University officials say the college must first be approved by legislators. They say it would be funded with $1.1 million originally appropriated for salaries at the presidential library at Little Rock, but never used.
The $1.1 million transfer of funds surfaced last week as the UA system's plans were being formulated for proposed higher education funding.
''This is an effort to move the leftover funds, given to the Clinton Library, which was in the UA-Fayetteville budget, to a separate, free-standing unit in the UA system (The Clinton Public Policy College),'' said Pat Torvestad, director of planning and development for the UA system's office.
The university has requested establishment of 16 full-time positions in the 1999-2000 Higher Education funding budget that will be considered by lawmakers during the legislative session that begins in January. The positions would be funded with the $1.1 million carryover from the presidential library appropriation for the 1997-98 biennium.
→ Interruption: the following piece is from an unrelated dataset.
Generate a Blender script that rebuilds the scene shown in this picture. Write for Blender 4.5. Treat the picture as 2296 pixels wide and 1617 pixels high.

The proposal calls for a dean for the new college, to be paid from $152,610 to $156,884; five distinguished professors, each to be paid $129,320 to $132,941; two professors at $110,225 to $113,312 each; a project-program director, at $65,856 to $67,701; four instructors, at $62,391-$64,138 each; and three administrators to be paid from $38,000 to $61,000.
On the Fayetteville campus, a committee of five has been working on the Clinton College concept, Torvestad said. Similar committees on both the UA-Little Rock and UAMS campuses also are working on the Clinton College program, Torvestad said.